Avenir du modèle intensif, du système de distribution et de la profession : trois questions soulevées par la crise du monde agricole
Concilier écologie et compétitivité : le challenge est de taille pour les agriculteurs français. Mais face à la prise de conscience environnementale et aux exigences de qualité, le secteur tente de se réinventer.
L'agriculture dite "intensive", qui combine fermes industrielles, élevages en batterie et intrants chimiques, a la peau dure. Ce modèle agricole domine l'Occident depuis la fin de la Seconde Guerre mondiale, où il fallait nourrir le peuple. On cherche alors à maximiser les rendements par rapport aux facteurs de production – la main-d'œuvre, les terres disponibles, le progrès technique. On fait donc appel aux machines et aux intrants chimiques. Et ça fonctionne : les déséquilibres alimentaires qui existent sur la planète sont en partie corrigés, les coûts de production s'amenuisent, la production et la rentabilité sont décuplées.
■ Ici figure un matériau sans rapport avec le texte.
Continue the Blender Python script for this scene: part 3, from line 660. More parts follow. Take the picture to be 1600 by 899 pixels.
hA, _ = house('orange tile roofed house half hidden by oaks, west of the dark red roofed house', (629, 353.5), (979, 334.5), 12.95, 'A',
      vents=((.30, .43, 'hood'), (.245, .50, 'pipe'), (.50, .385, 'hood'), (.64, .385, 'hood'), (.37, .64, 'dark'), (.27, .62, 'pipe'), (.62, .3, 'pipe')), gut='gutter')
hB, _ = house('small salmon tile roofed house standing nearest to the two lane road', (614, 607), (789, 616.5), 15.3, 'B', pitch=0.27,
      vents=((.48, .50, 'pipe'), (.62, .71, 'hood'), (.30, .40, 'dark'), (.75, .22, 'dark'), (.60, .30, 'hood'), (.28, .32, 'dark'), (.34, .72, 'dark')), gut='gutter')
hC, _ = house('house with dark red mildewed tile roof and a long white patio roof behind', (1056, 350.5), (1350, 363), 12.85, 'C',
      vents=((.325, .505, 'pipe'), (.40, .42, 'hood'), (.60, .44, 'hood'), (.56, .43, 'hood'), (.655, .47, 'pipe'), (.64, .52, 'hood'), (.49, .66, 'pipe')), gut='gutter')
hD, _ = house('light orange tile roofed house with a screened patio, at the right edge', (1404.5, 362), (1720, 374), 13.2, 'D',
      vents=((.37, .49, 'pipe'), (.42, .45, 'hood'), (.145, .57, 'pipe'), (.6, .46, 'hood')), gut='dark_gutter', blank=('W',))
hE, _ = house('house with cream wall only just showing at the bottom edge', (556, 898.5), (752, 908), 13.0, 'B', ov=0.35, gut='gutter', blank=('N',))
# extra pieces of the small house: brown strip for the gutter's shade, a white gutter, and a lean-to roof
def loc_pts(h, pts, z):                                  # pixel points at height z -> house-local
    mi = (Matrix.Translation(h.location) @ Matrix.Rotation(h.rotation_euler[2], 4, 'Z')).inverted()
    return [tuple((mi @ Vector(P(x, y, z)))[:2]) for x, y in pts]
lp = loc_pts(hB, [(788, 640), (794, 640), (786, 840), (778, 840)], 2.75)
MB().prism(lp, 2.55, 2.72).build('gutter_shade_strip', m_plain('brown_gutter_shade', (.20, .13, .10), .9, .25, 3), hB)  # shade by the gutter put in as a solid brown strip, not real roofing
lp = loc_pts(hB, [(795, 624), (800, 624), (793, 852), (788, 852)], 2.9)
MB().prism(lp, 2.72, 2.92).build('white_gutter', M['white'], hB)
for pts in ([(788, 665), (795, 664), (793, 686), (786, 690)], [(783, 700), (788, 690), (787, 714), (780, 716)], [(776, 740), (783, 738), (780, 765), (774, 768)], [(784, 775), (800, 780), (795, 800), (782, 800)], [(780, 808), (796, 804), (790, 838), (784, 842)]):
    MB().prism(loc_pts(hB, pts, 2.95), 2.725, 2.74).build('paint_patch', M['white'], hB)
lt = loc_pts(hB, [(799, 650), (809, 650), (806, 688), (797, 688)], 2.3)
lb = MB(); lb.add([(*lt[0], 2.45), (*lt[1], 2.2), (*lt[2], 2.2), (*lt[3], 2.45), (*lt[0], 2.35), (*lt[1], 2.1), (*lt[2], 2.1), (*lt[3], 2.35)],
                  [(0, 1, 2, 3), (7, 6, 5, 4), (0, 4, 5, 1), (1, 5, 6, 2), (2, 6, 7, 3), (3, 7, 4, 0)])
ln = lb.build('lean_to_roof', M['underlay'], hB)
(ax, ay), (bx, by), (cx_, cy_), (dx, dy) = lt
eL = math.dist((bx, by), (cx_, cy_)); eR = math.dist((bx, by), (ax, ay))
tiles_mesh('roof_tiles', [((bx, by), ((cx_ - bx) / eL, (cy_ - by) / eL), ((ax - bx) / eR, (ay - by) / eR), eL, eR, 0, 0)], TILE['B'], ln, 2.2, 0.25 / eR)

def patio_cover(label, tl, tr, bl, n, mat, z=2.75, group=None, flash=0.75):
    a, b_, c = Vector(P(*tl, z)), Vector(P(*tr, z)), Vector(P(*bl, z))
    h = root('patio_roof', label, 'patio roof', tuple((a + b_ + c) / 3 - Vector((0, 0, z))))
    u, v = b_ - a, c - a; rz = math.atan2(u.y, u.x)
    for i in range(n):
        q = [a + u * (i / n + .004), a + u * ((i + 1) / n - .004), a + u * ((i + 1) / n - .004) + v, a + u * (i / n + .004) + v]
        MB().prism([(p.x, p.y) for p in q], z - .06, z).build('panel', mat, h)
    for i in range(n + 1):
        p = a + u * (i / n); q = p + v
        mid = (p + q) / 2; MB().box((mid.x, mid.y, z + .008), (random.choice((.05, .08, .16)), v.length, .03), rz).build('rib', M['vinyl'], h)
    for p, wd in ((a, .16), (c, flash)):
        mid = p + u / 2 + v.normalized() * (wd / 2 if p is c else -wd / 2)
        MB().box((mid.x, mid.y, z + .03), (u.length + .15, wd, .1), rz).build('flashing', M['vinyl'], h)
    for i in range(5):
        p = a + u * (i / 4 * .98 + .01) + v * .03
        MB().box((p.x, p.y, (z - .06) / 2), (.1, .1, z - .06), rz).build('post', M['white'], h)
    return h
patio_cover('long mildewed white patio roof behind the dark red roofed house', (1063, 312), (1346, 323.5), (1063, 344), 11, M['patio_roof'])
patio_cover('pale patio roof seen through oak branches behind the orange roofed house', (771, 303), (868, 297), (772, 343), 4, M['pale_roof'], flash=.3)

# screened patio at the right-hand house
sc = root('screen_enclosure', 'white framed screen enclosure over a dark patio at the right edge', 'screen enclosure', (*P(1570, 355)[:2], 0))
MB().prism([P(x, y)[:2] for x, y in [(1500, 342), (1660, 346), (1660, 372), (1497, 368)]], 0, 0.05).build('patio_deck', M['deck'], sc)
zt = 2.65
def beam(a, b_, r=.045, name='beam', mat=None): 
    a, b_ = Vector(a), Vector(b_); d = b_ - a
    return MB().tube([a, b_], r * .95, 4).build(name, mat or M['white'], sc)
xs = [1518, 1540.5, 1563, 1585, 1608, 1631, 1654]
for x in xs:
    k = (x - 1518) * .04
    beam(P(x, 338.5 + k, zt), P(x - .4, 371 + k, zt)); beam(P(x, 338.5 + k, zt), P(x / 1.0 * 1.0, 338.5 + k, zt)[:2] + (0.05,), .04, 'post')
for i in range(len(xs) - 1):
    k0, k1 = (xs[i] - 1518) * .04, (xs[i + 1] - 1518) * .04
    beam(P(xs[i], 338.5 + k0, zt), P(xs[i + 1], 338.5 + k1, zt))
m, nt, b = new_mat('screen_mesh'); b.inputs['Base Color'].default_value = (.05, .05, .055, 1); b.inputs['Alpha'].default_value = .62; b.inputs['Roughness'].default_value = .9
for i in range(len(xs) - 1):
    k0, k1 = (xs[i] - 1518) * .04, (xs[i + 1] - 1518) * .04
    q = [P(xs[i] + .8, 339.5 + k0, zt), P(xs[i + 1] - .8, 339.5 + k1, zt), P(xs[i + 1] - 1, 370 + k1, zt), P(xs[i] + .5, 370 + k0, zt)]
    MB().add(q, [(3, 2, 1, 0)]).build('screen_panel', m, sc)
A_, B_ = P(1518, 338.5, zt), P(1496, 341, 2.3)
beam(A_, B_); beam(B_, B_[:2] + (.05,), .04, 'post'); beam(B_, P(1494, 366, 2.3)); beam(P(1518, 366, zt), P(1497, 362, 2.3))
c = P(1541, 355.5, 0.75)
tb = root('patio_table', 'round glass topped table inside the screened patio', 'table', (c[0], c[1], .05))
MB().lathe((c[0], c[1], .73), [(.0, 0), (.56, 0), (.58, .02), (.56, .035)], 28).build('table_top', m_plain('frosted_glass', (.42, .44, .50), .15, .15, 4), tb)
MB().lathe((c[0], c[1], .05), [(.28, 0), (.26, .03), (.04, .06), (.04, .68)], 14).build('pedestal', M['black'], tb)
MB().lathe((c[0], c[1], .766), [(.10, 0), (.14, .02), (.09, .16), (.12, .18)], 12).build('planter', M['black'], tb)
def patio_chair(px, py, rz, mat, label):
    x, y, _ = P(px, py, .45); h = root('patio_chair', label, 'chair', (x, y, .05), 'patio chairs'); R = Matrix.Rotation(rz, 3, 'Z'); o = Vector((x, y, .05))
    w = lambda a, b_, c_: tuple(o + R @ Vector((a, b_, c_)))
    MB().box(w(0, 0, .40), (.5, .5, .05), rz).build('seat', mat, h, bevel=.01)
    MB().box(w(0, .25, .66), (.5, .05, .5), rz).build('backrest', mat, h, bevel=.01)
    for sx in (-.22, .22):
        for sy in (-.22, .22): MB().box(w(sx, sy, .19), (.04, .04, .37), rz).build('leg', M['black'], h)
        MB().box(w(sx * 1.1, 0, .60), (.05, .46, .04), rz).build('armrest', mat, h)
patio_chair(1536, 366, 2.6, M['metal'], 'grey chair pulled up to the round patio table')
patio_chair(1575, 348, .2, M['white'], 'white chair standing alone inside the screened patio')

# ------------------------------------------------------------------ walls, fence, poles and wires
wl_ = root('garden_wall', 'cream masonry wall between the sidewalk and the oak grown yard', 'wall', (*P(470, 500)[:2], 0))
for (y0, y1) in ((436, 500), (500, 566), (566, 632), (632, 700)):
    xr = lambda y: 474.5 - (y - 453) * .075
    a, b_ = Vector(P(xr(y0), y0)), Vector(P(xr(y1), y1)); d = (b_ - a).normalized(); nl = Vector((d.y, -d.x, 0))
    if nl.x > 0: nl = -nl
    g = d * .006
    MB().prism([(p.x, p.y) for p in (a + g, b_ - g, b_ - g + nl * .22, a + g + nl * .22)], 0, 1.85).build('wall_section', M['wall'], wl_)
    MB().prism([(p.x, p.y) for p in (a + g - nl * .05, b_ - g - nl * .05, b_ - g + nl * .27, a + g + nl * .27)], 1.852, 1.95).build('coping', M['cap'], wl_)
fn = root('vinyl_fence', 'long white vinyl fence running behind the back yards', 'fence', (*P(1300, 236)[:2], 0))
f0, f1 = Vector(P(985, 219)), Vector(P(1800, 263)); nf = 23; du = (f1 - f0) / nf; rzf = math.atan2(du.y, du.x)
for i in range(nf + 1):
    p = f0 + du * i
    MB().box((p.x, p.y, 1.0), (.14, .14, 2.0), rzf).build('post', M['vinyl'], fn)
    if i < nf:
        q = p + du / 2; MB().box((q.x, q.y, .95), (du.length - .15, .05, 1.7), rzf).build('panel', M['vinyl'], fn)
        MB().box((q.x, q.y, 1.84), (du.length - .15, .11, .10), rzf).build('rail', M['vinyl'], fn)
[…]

Mais les premières limites du système intensif commencent à se faire sentir. "On sait bien que nos pratiques font mal, témoigne Antoine Faucheux, exploitant dans le Loiret. Depuis que j'ai 14 ans, je vois mon père malade à cause des pesticides."
Privilégier le circuit court et structurer des filières vertueuses est souvent présenté comme la solution à tous les maux de la planète. Les magasins bio fleurissent dans les villes et les AMAP font le bonheur de ceux qui ne jurent que par le local. Réduire les intermédiaires entre le producteur et le consommateur final permettrait une meilleure rémunération pour l'un et un prix plus bas pour l'autre. Sauf que dans la pratique, repenser tout un système de distribution n'est pas si facile. "Moi, je me considère comme producteur de matière première, et pas comme un commerçant, tranche David Jouault, agriculteur breton. On ne peut pas être à la fois au champ et à la ville, d'autant plus lorsqu'on est en bio et que nos cultures demandent beaucoup de temps."
L'agriculteur-ouvrier, qui suit "une recette de cuisine toute faite", doit se réinventer. "En passant en agriculture de conservation, je voulais redonner du sens à mon métier, commente David Jouault. Le recours à la chimie de synthèse était devenu un automatisme, alors qu'on peut obtenir de meilleurs résultats juste en se posant les bonnes questions." L'agriculteur breton a développé sa production en combinant culture des terres et élevage : "Quand un sol commence à être épuisé, ou qu'une culture prend un mauvais tournant, je peux faire pâturer les vaches pour la jachère."